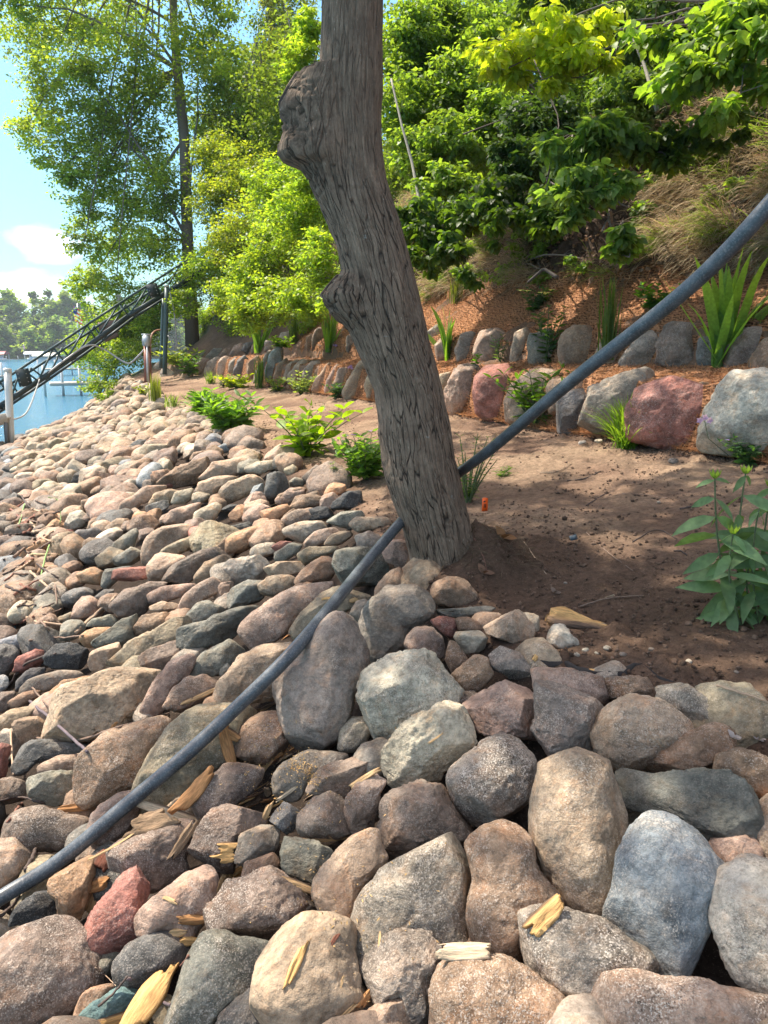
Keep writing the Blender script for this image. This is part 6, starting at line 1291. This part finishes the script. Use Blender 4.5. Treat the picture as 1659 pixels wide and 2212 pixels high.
for x_ in (230,1345):
    m=MB(); c=(top_(x_-40)+bot(x_))/2-tO; dv=bot(x_+70)-bot(x_-70); dv/=np.linalg.norm(dv); a=top_(x_-40)-tO; b=bot(x_+10)-tO
    m.bar(a*.93+b*.07+[0,-.05,0],b*.9+a*.1+[0,-.05,0],.025,.34,DGR,up=tuple(dv)); pl_=m.build('splice_plate',M_PAINT,tram,False); m=MB()
    for u in (.2,.4,.6,.8):
        for v in (-.11,.11):
            p=a*(1-u)+b*u+dv*v+[0,-.08,0]; m.tube([p,p+[0,-.02,0]],.014,6,(.35,.32,.27,1))
    m.build('bolts',M_PAINT,pl_,False)
for k,(x0,y0,x1,y1,dt) in enumerate(((1440,60,1415,690,0),(1415,150,1385,640,.7))):
    m=MB(); a=T_(x0,y0,20.6+dt)-tO; b=T_(x1,y1,20.6+dt)-tO; b[2]-=.4; m.tube(np.linspace(a,b,6),.062,14,(.055,.085,.08,1)); p=m.build('support_post',M_PAINT,tram)
    m=MB(); m.tube([a,a+[0,0,.06]],.07,12,(.5,.5,.45,1)); m.build('post_cap',M_PAINT,p)
def hose(nm,lab,pts,r_,col,par=None,cat='hose'):
    P=cr(np.array([T_(*p) for p in pts]),8); m=MB(); m.tube(P-(tO if par else 0),r_,8,col); o=m.build(nm,M_PLAS,par)
    if not par: setorigin(o,P[0]); tag(o,lab,cat)
hose('cable','grey cable sagging from the tram track to the utility post',[(330,870,18.4),(560,690,18.8),(760,565,19.2),(900,600,19.6),(1040,690,19.7),(1120,718,19.7),(1200,650,19.6),(1245,600,19.6)],.022,(.38,.38,.38,1),None,'cable')
hose('cable','grey cable looping down from the tram track to the dock post',[(340,860,18.3),(310,950,17.8),(270,1060,17.2),(215,1160,16.8),(130,1200,16.3),(95,1190,15.9)],.018,(.38,.38,.36,1),None,'cable')
hose('cable','thin cable hanging from the tram support post to the bank',[(1465,95,20.6),(1500,250,20.6),(1515,400,20.6),(1525,540,20.6),(1515,580,20.5),(1450,480,20.5)],.018,(.28,.26,.24,1),None,'cable')
hose('cable','curved conduit between the support post and the utility post',[(1385,430,20.3),(1340,440,20),(1305,490,19.8),(1300,620,19.7),(1305,850,19.7)],.022,(.38,.20,.13,1),None,'cable')
up_=empty('utility_post',tuple(T_(1280,875,19.6)),'brown utility post with a grey metal box on top, by the far wall end','post'); u0=np.array(up_.location)
m=MB(); m.bar(T_(1258,560,19.6)-u0,T_(1265,890,19.6)-u0,.09,.09,(.24,.10,.07,1),up=(0,1,0)); m.bar(T_(1290,560,19.6)-u0,T_(1300,890,19.6)-u0,.05,.06,(.22,.09,.06,1),up=(0,1,0)); m.build('post',M_PAINT,up_,False)
m=MB(); m.tube([T_(1270,560,19.45)-u0,T_(1277,875,19.45)-u0],.028,10,(.45,.46,.47,1)); m.build('conduit',M_PAINT,up_)
m=MB(); a=T_(1264,475,19.5)-u0; b=T_(1264,570,19.5)-u0; m.bar(a,b,.16,.19,(.42,.46,.48,1),up=(0,1,0)); m.bar(a+[0,0,.0],a+[0,0,.03],.20,.22,(.5,.53,.55,1),up=(0,1,0)); m.build('meter_box',M_PAINT,up_,False)
dk=empty('dock',tuple(T_(70,1240,15.6)),'pale weathered dock corner with a white post at the left edge','dock'); d0=np.array(dk.location)
m=MB(); m.tube(np.linspace(T_(65,770,15.6)-d0,T_(75,1262,15.6)-d0+[0,0,-.5],5),.075,18,(.60,.58,.54,1)); m.build('post',M_PLAS,dk)
m=MB(); m.tube([T_(63,766,15.6)-d0,T_(64,800,15.6)-d0],.083,18,(.55,.53,.49,1)); m.build('post_cap',M_PLAS,dk)
m=MB(); m.bar(T_(60,1195,15.5)-d0,T_(-900,1420,14.4)-d0,.06,.22,(.50,.46,.40,1)); m.bar(T_(60,1175,15.9)-d0,T_(-900,1400,14.8)-d0,.9,.035,(.48,.44,.39,1)); m.build('deck_edge',M_WOOD,dk,False)
m=MB(); m.tube([T_(50,1230,15.5)-d0,T_(52,1330,15.5)-d0+[0,0,-.4]],.05,10,(.12,.11,.10,1)); m.build('leg',M_PAINT,dk)
lg=MB(); c=np.array([-10.7,24.6,.9]); rn=np.random.RandomState(4)
for k in range(3): a=T_(850+20*k,400+60*k,23.2); b=T_(1040-10*k,370+50*k,23.4); lg.tube(np.linspace(a,b,6)+rn.randn(6,3)*.01,.13-.02*k,10,(.17,.11,.09,1))
o=lg.build('log_pile',M_TWIG); setorigin(o,T_(900,500,23.2)); tag(o,'weathered brown logs lying in the bushes behind the tram track','logs')
# ---------------------------------------------------------------- the far shore
def S_(px,py,t): return np.array(tuple(at(px,py,t)))
fs=[];xs_=np.linspace(-1500,900,60); V=[]
for x_ in xs_:
    for (d_,h_) in ((300,-2.5),(303,-.6),(320,1.5),(380,12),(460,17),(700,24)): V.append((x_,d_+12*math.sin(x_*.01)+(abs(x_+200)*.02),h_))
n_=6; i=(np.arange(59)[:,None]*n_+np.arange(5)[None]).ravel(); o=mesh('far_shore',np.array(V),[np.stack([i,i+n_,i+n_+1,i+1],-1)],M_SOIL,None,(.05,.075,.03,1)); tag(o,kind='structure')
rn=np.random.RandomState(12); bl=[]
for k in range(230):
    row=k%3; x_=rn.uniform(-215,-85) if k<150 else rn.uniform(-700,100); y_=(306,325,350)[row]+rn.uniform(-6,8)+12*math.sin(x_*.01)+abs(x_+200)*.02; h_=rn.uniform(10,18) if row<2 else rn.uniform(16,23); r_=rn.uniform(4,7); base=(0,2.5,8)[row]
    nb=4
    for j in range(nb): bl.append(((x_+rn.uniform(-2,2),y_+rn.uniform(-2,2),base+h_*(.2+.65*j/nb)),(r_*(1-.14*j),r_*(1-.14*j),h_*.24)))
for k in range(26):      # conifers' narrow tips
    x_=rn.uniform(-220,-90); y_=345+12*math.sin(x_*.01); h_=rn.uniform(22,28)
    for j in range(4): bl.append(((x_,y_,6+h_*(.3+.2*j)),(3.2-.75*j,3.2-.75*j,h_*.14)))
ca=np.array([[.045,.085,.03],[.07,.115,.03],[.035,.06,.03],[.085,.13,.035],[.035,.07,.045]])*1.9; Pm=MB()
idx=rn.permutation(len(bl)); 
for g in range(5):
    (V_,F_,C_),_=blob_leaves([bl[i] for i in idx[g::5]],44000,1.5,ca[g],rn,.3,.1,'far',.5,.8,.42,.8,.15); Pm.add(V_,F_,C_)
o=Pm.build('far_woods',M_LEAF,None,False); tag(o,'hazy wooded far shore across the lake','woods',kind='stuff')
def boatlift(lab,px0,px1,py,t,col,h_=2.6):
    zl=-.9; a=S_(px0,764,t); b=S_(px1,764,t); L=np.linalg.norm(b-a); r_=empty('boat_lift',(a[0],a[1],zl),lab,'boat lift'); m=MB(); y0,y1=0,3.2
    n1=7; V=[]
    for x_ in (0,L):
        for q in np.linspace(-1,1,n1): V.append((x_+(.3 if x_==0 else -.3)*abs(q)*0,1.6+1.7*q,h_-.7*q*q))
    V=np.array(V); m.add(V,[np.array([[i,i+1,n1+i+1,n1+i] for i in range(n1-1)])],(*col,1)); V3=V.copy(); V3[:,2]-=.12; m.add(V3,[np.array([[i,n1+i,n1+i+1,i+1] for i in range(n1-1)])],(*col,1)); m.add(np.concatenate([V[[0,n1]],V3[[0,n1]]]),[np.array([[0,1,3,2]])],(*col,1)); m.build('canopy',M_PLAS,r_)
    for x_ in (.3,L-.3):
        for y_ in (.1,3.1):
            m=MB(); m.tube([(x_,y_,-1.5),(x_,y_,h_-.5)],.07,6,(.6,.6,.6,1)); m.build('post',M_PAINT,r_)
    m=MB(); m.bar((.6,1.6,.55),(L-.6,1.6,.55),1.9,.55,(.7,.7,.72,1)); m.bar((1.2,1.6,1.0),(L-1.6,1.6,1.0),1.5,.4,(.55,.6,.68,1)); m.build('boat_hull',M_PLAS,r_,False)
boatlift('boat lift with a red canopy at the far shore, cut by the left edge',-14,8,0,190,(.5,.06,.05))
boatlift('boat lift with a white canopy on the far shore beside a flagpole',50,90,0,200,(.8,.8,.82))
boatlift('boat lift with a wide cream canopy on the far shore, nearest the tram track',68,128,0,165,(.78,.72,.58),2.2)
def dock(lab,pts,t,wd=1.8):
    a=S_(pts[0],800,t);b=S_(pts[1],800,t*1.03); r_=empty('far_dock',(a[0],a[1],-.35),lab,'dock'); m=MB(); e=b-a; e[2]=0; m.bar((0,0,0),e,wd,.16,(.5,.46,.4,1)); m.build('deck',M_WOOD,r_,False)
    for u in (0,.33,.66,1):
        m=MB(); m.tube([e*u+[0,-wd*.5,-.8],e*u+[0,-wd*.5,.9]],.06,6,(.6,.58,.55,1)); m.build('post',M_PAINT,r_)
dock('wooden dock reaching out from the bushes below the tram track',(92,200),70); dock('nearer low dock seen under the tram lattice',(105,220),36,1.2); dock('brown dock along the far shore near the left edge',(-30,45),185); dock('thin pale dock at the left edge beyond the white post',(-60,12),46,1.0)
def flag(lab,px,pb,pt,t,cols,dn=.25):
    a=S_(px,pb,t);b=S_(px,pt,t); r_=empty('flagpole',a,lab,'flagpole'); m=MB(); m.tube([(0,0,0),b-a],.05,6,(.75,.75,.75,1)); m.build('pole',M_PAINT,r_); H=(b-a)[2]; m=MB(); n_=9
    fh,fw=H*.30,H*.20
    for i in range(7):
        z0=H*(1-dn*.3)-fh*i/7
        V=[]; 
        for j in range(n_): V+= [(fw*j/(n_-1)*.9,.08*math.sin(j*1.1)*fw,z0-fw*.55*(j/(n_-1))**1.2),(fw*j/(n_-1)*.9,.08*math.sin(j*1.1)*fw,z0-fh/7-fw*.55*(j/(n_-1))**1.2)]
        m.add(V,[np.array([[2*j,2*j+1,2*j+3,2*j+2] for j in range(n_-1)])],(*cols[i%2],1))
    if len(cols)>2: m.bar((0,-.02*fw-.05,H*(1-dn*.3)-fh*.25),(fw*.35,-.02*fw-.05,H*(1-dn*.3)-fh*.25-fw*.1),.03,fh*.5,(*cols[2],1))
    m.build('flag',M_DRY,r_)
flag('flagpole with a red and white striped flag behind the tram track',167,760,655,72,((.65,.08,.08),(.8,.78,.78),(.05,.08,.3)))
flag('tiny flagpole beside the white canopy on the far shore',51,766,744,198,((.5,.15,.15),(.7,.7,.72),(.1,.12,.35)))
flag('shorter pole with a blue flag below the striped one',175,775,703,68,((.06,.14,.45),(.07,.17,.5)))
# reeds and a few twigs hanging at the water's edge below the shoreline shrub
hz=bpy.data.materials.new('haze'); hz.use_nodes=True; hz.node_tree.nodes.clear(); ho=hz.node_tree.nodes.new('ShaderNodeOutputMaterial'); hv=hz.node_tree.nodes.new('ShaderNodeVolumePrincipled')
hv.inputs['Color'].default_value=(.80,.90,.96,1); hv.inputs['Density'].default_value=.00042; hv.inputs['Anisotropy'].default_value=0; hz.node_tree.links.new(hv.outputs[0],ho.inputs['Volume'])
m=MB(); m.bar((-20,-620,22),(-20,1520,22),3060,57); o=m.build('haze',hz,None,False); tag(o,'thin pale summer haze over the lake','haze',kind='stuff')
print('things',len([o for o in bpy.data.objects if o.parent is None]))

++++++++

Exercise goal: Answer with one number: how many lines in the listing hold "wide".

Full output: 2